TO BE DONE:
Don't include pictures. Quote the lines below from the first through the line that contains "q = MB(); q.box(-38.8, 38.8, 42.42, 42.78, z1_, z1_+0.04);".

— Start of SOURCE DATA —

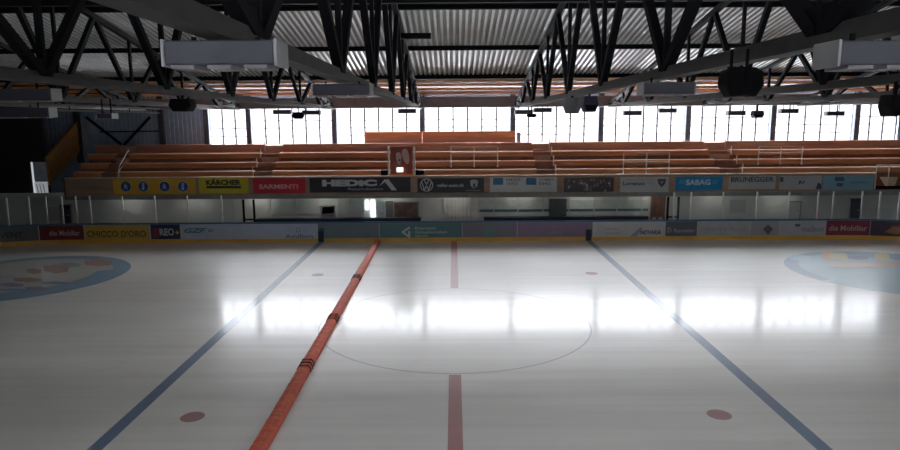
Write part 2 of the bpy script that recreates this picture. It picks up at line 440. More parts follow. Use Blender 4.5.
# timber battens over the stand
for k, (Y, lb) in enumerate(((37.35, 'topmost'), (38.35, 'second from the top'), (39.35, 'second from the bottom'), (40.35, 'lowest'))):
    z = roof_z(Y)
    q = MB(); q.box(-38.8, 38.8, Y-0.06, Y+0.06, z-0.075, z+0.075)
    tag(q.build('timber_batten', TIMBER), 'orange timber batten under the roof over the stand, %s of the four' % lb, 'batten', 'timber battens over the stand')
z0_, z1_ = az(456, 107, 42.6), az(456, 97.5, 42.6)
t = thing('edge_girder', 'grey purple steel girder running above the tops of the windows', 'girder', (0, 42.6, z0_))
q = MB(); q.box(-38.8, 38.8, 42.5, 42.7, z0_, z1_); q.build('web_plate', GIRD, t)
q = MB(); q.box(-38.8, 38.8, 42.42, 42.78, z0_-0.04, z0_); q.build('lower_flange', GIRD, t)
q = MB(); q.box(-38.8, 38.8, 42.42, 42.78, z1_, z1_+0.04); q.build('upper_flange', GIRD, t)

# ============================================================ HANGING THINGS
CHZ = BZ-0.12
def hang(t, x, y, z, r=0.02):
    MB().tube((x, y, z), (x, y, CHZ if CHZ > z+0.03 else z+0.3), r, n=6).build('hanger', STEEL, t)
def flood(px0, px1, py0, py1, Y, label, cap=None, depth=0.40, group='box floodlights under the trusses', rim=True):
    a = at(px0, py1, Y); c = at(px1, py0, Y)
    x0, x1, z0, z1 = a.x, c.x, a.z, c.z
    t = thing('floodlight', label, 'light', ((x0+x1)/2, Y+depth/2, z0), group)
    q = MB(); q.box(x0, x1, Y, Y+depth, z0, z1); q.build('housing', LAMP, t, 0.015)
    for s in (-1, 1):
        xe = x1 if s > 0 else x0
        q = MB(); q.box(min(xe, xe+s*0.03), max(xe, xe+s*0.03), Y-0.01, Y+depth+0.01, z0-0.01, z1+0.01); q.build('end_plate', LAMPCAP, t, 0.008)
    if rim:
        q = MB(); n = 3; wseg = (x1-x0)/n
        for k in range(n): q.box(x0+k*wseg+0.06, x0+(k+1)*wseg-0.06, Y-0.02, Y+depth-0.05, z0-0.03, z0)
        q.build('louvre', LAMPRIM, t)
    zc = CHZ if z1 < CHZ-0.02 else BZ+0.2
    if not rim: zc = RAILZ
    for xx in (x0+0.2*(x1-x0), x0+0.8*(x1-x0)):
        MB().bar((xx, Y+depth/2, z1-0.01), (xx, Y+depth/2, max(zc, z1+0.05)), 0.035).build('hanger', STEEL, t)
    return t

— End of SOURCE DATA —

SOLUTION:
Write part 2 of the bpy script that recreates this picture. It picks up at line 440. More parts follow. Use Blender 4.5.
# timber battens over the stand
for k, (Y, lb) in enumerate(((37.35, 'topmost'), (38.35, 'second from the top'), (39.35, 'second from the bottom'), (40.35, 'lowest'))):
    z = roof_z(Y)
    q = MB(); q.box(-38.8, 38.8, Y-0.06, Y+0.06, z-0.075, z+0.075)
    tag(q.build('timber_batten', TIMBER), 'orange timber batten under the roof over the stand, %s of the four' % lb, 'batten', 'timber battens over the stand')
z0_, z1_ = az(456, 107, 42.6), az(456, 97.5, 42.6)
t = thing('edge_girder', 'grey purple steel girder running above the tops of the windows', 'girder', (0, 42.6, z0_))
q = MB(); q.box(-38.8, 38.8, 42.5, 42.7, z0_, z1_); q.build('web_plate', GIRD, t)
q = MB(); q.box(-38.8, 38.8, 42.42, 42.78, z0_-0.04, z0_); q.build('lower_flange', GIRD, t)
q = MB(); q.box(-38.8, 38.8, 42.42, 42.78, z1_, z1_+0.04); q.build('upper_flange', GIRD, t)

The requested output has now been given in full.